Example 4: Tween summer shopping for family gatherings
Child: age 10 to 12, enjoys friends visiting and wants “not babyish” toys
Space: larger yard
Budget: medium
Options: lawn games, sports rebound gear, outdoor STEM activity kit, water blasters
For tweens, durability and social credibility matter. A toy that feels too young may not get used, even if it is technically appropriate. Lawn games and sports training gear can work because they include older siblings and adults. Outdoor STEM kits are a good fit for kids who like projects, but they may not serve the whole group.
Likely best fit: if family gatherings are common, choose the product with broad participation. If the toy is mainly for solo use, favor a hobby-style product that offers progression rather than novelty. Families comparing activity-based summer gifts may also find ideas in Best Budget STEM Toys and Best STEM Toys by Age.
When to recalculate
The best outdoor toys for summer are worth revisiting whenever one of your core inputs changes. This is the section to bookmark before your next seasonal shopping round.
Recalculate your shortlist when:
- Your child moves into a new age band. A toy that worked last summer may feel too easy now.
- Your available space changes.

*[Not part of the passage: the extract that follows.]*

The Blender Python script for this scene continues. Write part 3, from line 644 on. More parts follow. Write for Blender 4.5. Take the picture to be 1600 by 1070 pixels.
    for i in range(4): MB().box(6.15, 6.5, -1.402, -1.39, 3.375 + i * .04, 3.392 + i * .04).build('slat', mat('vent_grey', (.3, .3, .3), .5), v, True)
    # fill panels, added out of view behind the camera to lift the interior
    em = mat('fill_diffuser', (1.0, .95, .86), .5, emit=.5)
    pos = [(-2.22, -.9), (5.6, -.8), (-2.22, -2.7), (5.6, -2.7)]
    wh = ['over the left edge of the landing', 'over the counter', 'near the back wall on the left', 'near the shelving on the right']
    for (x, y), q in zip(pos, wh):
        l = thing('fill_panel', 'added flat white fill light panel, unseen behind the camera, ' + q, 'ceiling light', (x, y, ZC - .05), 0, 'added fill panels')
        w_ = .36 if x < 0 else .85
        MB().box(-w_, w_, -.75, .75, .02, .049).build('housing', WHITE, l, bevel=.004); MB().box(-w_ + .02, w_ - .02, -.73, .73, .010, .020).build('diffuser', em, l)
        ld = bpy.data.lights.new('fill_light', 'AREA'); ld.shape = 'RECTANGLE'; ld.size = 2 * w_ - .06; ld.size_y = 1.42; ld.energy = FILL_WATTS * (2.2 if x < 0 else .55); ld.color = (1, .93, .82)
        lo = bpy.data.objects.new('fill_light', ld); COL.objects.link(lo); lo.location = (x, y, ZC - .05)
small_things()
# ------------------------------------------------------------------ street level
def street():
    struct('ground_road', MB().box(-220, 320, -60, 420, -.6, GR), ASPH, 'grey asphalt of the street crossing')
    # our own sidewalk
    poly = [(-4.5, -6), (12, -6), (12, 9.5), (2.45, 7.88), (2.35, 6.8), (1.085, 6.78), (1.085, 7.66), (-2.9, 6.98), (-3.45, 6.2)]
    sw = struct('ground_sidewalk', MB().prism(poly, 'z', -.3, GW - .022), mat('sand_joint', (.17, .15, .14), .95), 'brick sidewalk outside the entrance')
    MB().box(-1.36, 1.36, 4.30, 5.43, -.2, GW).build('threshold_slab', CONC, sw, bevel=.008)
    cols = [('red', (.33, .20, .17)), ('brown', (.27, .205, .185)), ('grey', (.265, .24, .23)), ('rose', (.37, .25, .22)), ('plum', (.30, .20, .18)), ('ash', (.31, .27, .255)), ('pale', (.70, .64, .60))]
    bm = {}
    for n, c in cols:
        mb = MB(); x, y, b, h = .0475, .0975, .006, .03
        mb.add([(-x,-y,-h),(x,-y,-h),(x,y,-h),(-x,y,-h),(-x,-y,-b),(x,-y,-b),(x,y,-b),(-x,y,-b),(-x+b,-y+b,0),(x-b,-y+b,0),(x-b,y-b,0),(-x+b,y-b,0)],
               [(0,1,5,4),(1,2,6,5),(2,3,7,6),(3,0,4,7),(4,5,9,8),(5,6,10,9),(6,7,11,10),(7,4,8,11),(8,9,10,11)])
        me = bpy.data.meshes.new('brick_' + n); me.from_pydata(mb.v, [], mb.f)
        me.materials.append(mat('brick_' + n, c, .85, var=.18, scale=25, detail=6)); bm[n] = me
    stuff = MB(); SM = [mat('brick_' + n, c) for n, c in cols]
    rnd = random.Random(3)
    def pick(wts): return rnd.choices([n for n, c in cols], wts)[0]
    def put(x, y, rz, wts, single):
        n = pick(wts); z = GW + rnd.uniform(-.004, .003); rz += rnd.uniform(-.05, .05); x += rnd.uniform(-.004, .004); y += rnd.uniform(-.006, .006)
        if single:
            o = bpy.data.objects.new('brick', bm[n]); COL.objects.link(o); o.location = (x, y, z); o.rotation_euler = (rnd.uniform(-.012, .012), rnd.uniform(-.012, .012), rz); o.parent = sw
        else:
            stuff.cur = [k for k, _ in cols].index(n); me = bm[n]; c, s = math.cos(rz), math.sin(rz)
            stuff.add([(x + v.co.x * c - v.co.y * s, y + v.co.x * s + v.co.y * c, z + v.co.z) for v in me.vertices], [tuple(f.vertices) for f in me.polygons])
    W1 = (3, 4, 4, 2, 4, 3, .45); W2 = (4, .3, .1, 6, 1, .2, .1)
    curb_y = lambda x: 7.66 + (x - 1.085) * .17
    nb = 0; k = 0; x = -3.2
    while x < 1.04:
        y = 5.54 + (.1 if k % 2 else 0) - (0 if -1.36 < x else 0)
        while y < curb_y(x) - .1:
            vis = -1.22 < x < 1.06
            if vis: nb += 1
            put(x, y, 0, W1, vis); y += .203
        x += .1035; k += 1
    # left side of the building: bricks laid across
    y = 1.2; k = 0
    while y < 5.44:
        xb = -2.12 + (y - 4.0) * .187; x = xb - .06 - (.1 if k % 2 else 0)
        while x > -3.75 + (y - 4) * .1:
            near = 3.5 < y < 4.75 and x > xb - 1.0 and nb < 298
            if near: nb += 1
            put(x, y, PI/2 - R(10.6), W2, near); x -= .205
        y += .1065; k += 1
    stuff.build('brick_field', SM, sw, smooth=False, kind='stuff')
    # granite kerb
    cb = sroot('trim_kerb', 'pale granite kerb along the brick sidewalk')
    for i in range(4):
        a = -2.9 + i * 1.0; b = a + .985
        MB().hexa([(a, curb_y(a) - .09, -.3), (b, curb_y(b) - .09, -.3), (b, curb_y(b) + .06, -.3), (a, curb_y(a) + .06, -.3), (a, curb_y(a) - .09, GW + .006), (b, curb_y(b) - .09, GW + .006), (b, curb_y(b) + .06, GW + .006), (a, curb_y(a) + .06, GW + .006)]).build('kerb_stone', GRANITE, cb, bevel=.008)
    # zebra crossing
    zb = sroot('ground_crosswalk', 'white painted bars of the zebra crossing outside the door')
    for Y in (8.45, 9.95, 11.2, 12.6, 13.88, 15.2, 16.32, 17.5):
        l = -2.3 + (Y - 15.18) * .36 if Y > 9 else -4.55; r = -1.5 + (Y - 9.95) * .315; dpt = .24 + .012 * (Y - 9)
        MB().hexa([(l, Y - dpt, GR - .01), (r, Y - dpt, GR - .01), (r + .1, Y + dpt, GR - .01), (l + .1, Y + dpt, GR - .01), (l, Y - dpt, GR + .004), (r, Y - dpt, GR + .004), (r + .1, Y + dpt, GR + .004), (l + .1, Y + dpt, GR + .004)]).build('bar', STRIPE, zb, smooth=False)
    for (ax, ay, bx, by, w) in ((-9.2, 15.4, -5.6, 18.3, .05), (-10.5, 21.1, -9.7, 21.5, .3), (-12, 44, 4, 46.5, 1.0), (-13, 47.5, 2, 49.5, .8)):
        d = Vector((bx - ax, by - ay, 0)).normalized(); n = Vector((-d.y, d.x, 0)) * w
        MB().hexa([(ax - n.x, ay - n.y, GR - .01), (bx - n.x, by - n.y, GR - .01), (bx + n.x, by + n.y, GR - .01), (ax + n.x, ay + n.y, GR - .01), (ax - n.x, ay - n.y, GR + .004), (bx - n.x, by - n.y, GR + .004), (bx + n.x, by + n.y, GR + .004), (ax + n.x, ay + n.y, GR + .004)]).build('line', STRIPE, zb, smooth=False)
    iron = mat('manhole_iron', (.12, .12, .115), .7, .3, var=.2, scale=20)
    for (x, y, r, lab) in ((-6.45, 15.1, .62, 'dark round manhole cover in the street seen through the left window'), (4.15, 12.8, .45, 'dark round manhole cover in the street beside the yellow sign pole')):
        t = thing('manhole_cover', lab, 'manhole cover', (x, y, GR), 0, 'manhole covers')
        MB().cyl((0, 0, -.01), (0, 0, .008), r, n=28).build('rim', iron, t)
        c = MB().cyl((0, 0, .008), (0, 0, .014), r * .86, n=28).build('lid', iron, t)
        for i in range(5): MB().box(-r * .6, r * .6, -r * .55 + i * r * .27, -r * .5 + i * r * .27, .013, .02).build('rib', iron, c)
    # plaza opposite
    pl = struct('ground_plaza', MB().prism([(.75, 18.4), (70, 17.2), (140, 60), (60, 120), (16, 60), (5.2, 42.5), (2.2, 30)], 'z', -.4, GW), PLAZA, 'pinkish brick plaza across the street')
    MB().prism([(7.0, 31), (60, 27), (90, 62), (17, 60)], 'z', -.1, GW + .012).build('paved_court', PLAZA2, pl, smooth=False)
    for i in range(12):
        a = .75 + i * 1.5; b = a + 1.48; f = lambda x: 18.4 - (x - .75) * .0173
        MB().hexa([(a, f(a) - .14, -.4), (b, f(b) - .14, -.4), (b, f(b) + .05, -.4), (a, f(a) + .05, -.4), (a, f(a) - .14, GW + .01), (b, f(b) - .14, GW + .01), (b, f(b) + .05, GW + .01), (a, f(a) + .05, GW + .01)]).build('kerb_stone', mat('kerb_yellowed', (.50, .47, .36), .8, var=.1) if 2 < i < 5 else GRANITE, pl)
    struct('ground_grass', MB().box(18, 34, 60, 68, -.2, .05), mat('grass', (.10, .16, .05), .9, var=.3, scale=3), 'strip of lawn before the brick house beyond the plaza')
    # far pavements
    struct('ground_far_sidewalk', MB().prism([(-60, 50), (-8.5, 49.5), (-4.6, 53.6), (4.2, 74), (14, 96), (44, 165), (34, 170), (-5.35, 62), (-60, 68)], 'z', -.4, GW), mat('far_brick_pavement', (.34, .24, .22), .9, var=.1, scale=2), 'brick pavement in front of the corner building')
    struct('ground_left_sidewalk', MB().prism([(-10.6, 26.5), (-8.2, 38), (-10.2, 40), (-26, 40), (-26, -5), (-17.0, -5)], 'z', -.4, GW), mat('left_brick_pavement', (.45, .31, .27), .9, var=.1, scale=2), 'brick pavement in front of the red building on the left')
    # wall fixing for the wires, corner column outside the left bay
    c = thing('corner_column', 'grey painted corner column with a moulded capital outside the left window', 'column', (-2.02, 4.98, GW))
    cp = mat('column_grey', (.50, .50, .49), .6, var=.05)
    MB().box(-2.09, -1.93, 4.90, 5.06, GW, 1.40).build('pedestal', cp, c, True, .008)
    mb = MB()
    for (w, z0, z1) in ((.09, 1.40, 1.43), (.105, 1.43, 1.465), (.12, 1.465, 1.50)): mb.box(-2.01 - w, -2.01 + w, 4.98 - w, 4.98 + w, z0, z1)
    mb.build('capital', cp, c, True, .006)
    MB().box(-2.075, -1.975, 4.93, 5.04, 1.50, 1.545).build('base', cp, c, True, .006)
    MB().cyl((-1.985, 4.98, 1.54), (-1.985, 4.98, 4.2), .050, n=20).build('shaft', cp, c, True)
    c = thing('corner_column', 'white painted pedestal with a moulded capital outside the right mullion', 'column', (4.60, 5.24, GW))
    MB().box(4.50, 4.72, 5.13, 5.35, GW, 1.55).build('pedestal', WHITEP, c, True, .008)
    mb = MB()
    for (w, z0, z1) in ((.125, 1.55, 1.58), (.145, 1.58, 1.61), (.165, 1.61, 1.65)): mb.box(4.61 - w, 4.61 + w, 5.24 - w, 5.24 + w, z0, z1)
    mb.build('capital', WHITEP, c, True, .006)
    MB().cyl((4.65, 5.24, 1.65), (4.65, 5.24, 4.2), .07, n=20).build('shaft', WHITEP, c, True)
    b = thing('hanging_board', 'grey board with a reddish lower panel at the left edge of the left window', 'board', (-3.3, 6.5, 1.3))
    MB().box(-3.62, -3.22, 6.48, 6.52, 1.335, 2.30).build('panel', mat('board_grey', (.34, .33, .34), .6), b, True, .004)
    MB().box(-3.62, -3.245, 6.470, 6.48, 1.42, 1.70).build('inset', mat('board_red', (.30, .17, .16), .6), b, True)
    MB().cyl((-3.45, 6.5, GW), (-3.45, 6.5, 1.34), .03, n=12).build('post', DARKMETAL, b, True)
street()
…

Moving, redoing the yard, adding a patio set, or losing storage can change what makes sense.
- Pricing shifts. Seasonal promotions, bundle offers, and clearance events can change the value equation. For general savings strategies, see Best Toy Coupons and Promo Codes and Toy Clearance Sale Guide.
- You are buying for an event. A regular backyard toy and a birthday-party toy are not always the same purchase.
- You need a faster shipping window. A good toy at the wrong time is not a good fit. If you are shopping near major sale events, plan around known discount periods with our Black Friday Toy Deals Guide 2026 and Cyber Monday Toy Deals 2026.
Before you check out, run this short final filter:
- Will my child use this in the next two weeks, not just “sometime this summer”?
- Does it fit the space without creating a storage problem?
- Does it need extra gear or refills?
- Can it survive normal outdoor use for our household?
- Is this the best version of the category for our budget?
If you can answer yes to at least four of the five, the toy is probably a reasonable buy. If not, keep looking. That pause is often where the real savings happen.
Summer toy shopping works best when you treat it as seasonal planning rather than impulse browsing. A simple estimate helps you compare outdoor play toys clearly, choose age-appropriate options with confidence, and spend more intentionally whether you are shopping a toy sale online, checking discount toys, or building a short list of backyard favorites for the whole season.